#### Records for this task

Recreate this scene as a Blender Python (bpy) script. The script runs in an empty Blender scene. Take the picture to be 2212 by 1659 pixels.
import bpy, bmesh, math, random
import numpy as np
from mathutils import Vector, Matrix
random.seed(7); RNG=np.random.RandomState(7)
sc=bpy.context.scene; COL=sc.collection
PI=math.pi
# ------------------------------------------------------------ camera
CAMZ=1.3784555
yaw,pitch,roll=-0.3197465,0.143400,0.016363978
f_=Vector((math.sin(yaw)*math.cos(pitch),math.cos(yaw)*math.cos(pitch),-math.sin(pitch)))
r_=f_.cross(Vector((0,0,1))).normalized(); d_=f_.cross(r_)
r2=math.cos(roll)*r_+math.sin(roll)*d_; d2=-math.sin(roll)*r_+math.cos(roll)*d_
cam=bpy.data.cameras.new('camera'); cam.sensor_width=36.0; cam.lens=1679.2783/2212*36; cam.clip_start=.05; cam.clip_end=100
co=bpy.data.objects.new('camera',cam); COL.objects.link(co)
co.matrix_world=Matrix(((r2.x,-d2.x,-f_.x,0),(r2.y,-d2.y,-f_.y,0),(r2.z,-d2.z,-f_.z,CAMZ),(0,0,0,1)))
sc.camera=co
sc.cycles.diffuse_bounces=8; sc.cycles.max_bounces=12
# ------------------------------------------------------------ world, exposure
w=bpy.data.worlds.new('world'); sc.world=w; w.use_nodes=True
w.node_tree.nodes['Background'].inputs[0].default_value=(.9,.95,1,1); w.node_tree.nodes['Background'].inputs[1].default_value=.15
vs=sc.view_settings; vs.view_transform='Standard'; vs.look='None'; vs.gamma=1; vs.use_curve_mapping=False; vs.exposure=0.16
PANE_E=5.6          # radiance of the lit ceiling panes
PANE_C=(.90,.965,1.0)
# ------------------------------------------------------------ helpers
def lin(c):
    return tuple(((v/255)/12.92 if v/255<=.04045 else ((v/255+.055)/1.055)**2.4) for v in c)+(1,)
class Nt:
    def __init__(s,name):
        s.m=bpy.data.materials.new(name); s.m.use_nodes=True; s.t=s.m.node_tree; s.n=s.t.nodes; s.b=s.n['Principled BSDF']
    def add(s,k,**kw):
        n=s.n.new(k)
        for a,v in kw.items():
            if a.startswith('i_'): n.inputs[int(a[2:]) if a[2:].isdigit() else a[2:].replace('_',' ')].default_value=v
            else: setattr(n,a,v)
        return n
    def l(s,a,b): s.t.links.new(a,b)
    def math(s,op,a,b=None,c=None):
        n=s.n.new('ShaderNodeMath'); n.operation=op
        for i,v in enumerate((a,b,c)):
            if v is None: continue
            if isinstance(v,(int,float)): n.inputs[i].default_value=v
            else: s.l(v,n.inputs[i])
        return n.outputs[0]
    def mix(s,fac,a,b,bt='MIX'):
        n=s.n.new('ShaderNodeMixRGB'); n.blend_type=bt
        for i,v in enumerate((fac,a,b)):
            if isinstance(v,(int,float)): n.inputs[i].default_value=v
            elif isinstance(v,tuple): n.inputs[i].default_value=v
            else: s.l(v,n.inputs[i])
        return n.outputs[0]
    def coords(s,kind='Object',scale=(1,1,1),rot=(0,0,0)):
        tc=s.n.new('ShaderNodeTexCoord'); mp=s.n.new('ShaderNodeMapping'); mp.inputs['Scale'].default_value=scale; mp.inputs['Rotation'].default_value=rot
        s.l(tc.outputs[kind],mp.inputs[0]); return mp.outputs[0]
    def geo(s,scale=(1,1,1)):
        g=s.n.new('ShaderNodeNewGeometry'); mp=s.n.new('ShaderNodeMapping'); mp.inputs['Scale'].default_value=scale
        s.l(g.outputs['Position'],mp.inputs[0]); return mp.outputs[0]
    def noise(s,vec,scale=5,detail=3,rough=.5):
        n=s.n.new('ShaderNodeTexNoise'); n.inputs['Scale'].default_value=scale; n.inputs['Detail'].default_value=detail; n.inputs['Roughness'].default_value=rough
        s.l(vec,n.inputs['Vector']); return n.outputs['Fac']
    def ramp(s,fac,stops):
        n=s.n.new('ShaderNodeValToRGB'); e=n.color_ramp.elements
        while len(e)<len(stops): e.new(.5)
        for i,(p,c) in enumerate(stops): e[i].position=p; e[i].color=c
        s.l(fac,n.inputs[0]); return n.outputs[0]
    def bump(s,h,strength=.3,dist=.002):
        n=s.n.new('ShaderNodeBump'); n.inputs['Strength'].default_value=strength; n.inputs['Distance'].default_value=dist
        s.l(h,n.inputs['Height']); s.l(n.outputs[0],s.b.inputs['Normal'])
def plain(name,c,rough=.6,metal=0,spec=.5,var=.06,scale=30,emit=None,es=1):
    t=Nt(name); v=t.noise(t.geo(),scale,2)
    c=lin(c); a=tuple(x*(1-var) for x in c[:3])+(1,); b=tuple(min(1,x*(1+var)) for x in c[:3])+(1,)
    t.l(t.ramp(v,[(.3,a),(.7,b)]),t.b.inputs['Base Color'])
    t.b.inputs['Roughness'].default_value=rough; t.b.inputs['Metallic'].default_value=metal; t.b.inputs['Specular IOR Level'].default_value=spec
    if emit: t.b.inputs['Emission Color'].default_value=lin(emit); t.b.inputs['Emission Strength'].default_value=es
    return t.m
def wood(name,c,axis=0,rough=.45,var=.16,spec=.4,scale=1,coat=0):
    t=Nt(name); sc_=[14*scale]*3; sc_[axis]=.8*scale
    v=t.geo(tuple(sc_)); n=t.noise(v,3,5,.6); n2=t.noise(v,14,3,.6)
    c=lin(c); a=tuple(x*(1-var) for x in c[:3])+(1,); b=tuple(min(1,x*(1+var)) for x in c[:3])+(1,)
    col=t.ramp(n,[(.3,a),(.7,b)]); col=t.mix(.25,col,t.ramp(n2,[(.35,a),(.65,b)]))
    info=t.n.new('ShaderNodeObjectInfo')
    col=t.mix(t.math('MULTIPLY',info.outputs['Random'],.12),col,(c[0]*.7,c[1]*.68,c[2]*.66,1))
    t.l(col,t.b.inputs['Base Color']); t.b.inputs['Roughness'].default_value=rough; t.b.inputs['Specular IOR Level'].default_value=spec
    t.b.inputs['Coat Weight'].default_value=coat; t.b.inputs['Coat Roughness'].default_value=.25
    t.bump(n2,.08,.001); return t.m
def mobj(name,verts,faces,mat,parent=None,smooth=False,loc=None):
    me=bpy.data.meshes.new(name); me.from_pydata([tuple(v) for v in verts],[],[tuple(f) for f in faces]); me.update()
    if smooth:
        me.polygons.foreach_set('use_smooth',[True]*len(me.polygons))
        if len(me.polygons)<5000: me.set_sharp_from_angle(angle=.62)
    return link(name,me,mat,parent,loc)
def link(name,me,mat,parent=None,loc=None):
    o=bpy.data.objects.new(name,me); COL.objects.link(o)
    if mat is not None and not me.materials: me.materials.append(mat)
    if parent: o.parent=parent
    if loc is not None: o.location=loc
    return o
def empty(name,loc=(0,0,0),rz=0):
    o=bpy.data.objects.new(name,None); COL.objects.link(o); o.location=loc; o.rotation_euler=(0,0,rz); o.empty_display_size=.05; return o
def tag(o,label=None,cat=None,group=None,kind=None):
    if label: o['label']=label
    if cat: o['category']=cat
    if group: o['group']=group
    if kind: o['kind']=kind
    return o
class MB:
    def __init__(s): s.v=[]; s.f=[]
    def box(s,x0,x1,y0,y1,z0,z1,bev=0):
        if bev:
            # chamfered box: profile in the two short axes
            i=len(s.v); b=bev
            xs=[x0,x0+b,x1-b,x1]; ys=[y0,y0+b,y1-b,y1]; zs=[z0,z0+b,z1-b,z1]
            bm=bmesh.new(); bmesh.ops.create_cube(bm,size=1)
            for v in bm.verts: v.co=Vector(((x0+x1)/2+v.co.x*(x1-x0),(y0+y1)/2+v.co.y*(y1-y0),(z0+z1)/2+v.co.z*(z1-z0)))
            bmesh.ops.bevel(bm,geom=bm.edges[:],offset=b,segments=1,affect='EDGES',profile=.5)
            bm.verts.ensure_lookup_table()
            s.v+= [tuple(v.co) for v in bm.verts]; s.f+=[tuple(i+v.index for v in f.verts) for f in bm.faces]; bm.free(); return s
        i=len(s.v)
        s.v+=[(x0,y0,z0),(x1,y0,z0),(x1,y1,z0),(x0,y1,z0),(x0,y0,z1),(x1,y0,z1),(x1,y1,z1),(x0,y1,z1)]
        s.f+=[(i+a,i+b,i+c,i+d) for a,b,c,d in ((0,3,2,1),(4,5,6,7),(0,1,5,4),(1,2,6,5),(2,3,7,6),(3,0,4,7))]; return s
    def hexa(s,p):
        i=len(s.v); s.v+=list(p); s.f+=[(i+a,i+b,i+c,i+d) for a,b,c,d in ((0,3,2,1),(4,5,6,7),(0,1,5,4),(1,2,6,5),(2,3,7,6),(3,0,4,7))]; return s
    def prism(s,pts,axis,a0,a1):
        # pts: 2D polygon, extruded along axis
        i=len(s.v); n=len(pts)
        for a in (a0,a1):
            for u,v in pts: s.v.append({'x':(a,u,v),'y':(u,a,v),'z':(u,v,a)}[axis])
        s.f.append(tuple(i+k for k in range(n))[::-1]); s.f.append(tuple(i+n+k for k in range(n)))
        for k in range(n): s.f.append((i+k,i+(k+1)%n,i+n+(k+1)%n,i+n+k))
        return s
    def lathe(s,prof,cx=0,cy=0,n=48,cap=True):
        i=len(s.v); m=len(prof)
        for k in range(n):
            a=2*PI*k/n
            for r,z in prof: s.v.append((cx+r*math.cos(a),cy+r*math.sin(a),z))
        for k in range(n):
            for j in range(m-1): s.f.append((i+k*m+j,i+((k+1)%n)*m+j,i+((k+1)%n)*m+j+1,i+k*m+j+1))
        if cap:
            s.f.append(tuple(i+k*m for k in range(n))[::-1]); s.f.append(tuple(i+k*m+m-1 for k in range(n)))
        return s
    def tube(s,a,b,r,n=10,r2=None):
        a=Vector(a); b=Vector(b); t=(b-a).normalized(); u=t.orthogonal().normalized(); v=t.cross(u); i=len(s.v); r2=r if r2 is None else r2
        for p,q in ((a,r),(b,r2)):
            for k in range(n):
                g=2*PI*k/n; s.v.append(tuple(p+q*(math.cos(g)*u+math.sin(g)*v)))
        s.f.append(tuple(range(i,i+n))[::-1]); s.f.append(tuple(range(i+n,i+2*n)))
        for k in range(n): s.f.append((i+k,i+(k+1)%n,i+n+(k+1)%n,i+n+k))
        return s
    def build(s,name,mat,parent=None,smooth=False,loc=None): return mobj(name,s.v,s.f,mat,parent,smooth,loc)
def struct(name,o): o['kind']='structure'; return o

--

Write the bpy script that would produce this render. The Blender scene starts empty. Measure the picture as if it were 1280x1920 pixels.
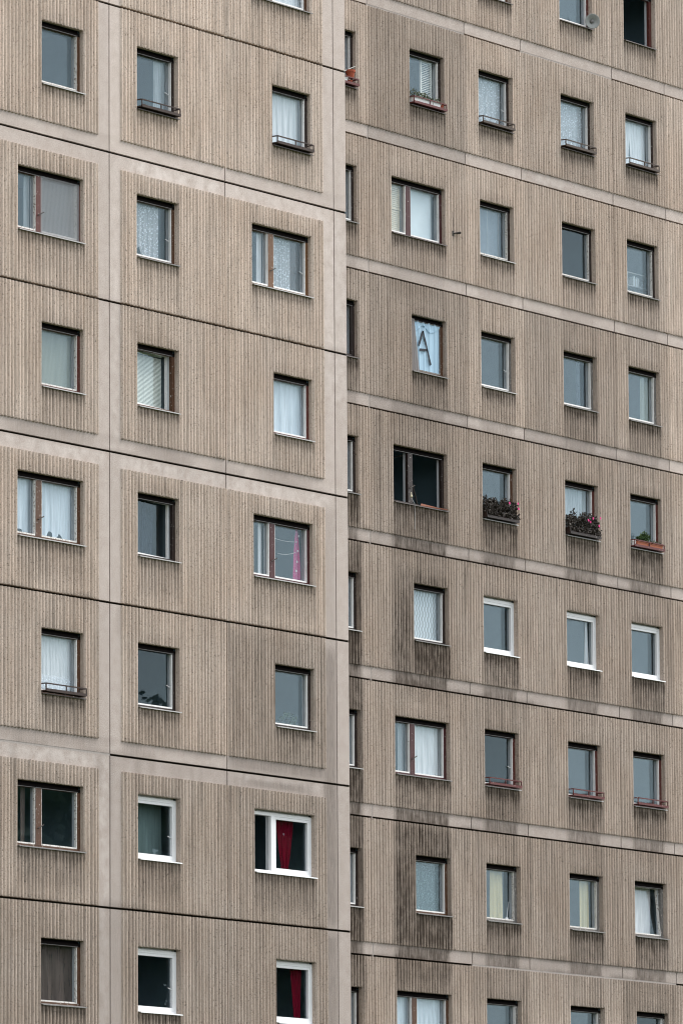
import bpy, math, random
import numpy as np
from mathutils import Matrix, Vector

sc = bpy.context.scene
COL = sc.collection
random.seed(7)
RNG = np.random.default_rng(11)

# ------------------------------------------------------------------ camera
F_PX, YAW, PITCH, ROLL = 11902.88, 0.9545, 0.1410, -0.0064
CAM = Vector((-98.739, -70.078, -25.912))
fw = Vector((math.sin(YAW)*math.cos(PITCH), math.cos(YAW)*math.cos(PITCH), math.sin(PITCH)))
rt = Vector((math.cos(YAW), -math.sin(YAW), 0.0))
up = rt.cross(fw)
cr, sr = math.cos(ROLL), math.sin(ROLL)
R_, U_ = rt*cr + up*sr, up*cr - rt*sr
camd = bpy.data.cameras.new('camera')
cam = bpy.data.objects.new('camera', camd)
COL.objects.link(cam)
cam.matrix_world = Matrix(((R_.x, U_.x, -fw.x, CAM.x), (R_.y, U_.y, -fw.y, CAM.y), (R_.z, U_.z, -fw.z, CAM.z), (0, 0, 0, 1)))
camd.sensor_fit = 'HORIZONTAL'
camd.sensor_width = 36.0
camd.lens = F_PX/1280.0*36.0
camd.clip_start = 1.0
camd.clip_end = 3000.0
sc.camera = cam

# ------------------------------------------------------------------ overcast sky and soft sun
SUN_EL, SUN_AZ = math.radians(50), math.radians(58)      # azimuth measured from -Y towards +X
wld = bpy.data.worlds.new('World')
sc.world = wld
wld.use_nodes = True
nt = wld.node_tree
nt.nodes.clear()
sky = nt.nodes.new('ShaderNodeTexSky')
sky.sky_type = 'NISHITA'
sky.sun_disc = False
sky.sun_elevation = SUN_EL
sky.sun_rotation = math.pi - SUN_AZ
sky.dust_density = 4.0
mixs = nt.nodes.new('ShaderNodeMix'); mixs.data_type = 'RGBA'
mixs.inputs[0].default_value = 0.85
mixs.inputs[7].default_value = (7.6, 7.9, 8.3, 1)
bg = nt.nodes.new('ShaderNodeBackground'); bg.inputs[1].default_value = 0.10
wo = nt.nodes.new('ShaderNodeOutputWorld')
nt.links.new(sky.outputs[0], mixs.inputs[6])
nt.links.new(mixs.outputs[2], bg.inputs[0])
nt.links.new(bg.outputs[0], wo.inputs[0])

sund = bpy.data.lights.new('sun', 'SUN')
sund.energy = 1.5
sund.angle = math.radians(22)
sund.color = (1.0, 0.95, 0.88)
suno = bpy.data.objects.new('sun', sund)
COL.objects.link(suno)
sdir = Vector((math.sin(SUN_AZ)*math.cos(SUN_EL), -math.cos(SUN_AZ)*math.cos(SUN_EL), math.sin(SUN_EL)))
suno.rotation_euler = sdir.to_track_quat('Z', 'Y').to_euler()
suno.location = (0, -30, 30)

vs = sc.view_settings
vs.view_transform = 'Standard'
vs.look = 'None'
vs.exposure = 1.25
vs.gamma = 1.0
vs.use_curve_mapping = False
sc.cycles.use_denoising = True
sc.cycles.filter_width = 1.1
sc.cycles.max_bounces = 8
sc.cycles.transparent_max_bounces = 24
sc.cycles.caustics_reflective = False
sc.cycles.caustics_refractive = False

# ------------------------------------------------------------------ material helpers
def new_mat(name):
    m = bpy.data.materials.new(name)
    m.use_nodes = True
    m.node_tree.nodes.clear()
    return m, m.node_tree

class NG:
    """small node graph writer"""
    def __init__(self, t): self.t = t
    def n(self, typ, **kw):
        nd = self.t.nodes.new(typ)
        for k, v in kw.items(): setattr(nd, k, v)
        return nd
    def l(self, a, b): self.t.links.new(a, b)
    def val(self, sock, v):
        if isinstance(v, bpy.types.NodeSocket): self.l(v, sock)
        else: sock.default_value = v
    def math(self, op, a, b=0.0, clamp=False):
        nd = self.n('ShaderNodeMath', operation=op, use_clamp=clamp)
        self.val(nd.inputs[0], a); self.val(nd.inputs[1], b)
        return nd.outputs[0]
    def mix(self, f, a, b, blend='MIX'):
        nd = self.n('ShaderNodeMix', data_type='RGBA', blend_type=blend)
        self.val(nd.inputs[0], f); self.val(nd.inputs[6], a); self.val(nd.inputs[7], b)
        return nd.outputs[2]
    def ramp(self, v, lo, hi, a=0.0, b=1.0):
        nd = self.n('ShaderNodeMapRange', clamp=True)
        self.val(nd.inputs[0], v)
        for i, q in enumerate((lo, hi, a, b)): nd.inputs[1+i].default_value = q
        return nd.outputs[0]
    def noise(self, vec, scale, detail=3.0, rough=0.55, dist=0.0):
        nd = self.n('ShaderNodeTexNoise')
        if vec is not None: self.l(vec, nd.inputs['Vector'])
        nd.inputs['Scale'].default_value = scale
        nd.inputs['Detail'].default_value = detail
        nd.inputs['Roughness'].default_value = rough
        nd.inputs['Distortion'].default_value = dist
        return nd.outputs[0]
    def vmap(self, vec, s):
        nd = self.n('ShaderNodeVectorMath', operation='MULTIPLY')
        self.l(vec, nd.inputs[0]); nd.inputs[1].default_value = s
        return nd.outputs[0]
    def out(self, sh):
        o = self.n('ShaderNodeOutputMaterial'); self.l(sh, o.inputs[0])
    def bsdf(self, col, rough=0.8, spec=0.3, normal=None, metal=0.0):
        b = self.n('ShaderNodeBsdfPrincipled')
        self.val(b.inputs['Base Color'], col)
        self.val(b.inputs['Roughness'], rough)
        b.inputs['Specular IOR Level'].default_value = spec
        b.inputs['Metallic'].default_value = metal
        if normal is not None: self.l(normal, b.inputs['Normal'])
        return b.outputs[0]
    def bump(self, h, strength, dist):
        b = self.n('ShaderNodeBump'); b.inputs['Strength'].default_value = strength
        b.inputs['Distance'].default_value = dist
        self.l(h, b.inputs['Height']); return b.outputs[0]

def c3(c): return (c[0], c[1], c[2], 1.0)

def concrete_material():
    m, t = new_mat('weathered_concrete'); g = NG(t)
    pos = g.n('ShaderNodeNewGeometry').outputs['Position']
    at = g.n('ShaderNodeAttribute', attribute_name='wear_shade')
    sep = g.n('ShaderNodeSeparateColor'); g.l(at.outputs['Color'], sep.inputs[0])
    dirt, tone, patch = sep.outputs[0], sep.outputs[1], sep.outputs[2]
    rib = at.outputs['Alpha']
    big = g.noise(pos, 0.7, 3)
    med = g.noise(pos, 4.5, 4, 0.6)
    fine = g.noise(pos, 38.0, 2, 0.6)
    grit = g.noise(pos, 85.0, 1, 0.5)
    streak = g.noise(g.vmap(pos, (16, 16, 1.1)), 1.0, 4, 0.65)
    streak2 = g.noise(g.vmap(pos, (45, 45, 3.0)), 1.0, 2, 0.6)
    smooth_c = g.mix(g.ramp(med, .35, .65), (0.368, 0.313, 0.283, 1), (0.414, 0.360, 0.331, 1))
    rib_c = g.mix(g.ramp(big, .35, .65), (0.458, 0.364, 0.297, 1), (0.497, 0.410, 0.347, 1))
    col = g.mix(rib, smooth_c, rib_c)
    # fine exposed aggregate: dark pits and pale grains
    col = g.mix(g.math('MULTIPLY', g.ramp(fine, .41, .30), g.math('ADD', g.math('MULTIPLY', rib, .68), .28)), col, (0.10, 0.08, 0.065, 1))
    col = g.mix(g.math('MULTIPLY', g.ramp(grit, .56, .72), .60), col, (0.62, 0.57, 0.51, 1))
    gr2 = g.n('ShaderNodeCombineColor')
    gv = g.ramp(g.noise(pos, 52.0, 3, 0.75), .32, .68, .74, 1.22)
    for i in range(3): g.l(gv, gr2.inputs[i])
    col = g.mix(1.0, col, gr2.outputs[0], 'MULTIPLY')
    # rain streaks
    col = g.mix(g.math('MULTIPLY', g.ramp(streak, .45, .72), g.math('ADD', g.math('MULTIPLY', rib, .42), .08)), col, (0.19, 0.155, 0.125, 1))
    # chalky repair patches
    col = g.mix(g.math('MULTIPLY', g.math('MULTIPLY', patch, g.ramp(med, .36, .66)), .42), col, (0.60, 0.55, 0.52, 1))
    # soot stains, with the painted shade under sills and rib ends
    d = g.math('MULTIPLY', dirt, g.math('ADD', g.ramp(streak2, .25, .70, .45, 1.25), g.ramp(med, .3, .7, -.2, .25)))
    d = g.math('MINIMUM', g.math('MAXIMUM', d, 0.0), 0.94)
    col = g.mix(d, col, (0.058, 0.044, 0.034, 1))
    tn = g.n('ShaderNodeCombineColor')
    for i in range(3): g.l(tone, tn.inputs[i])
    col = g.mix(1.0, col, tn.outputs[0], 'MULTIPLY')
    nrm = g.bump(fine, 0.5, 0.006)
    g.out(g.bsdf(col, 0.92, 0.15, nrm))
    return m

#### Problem
Write out exactly the lines from the one that has "Write the bpy" down to the one that has "RNG = np.random.default_rng(11)", including both. Pictures stay out of the copy.

#### Task solution
Write the bpy script that would produce this render. The Blender scene starts empty. Measure the picture as if it were 1280x1920 pixels.
import bpy, math, random
import numpy as np
from mathutils import Matrix, Vector

sc = bpy.context.scene
COL = sc.collection
random.seed(7)
RNG = np.random.default_rng(11)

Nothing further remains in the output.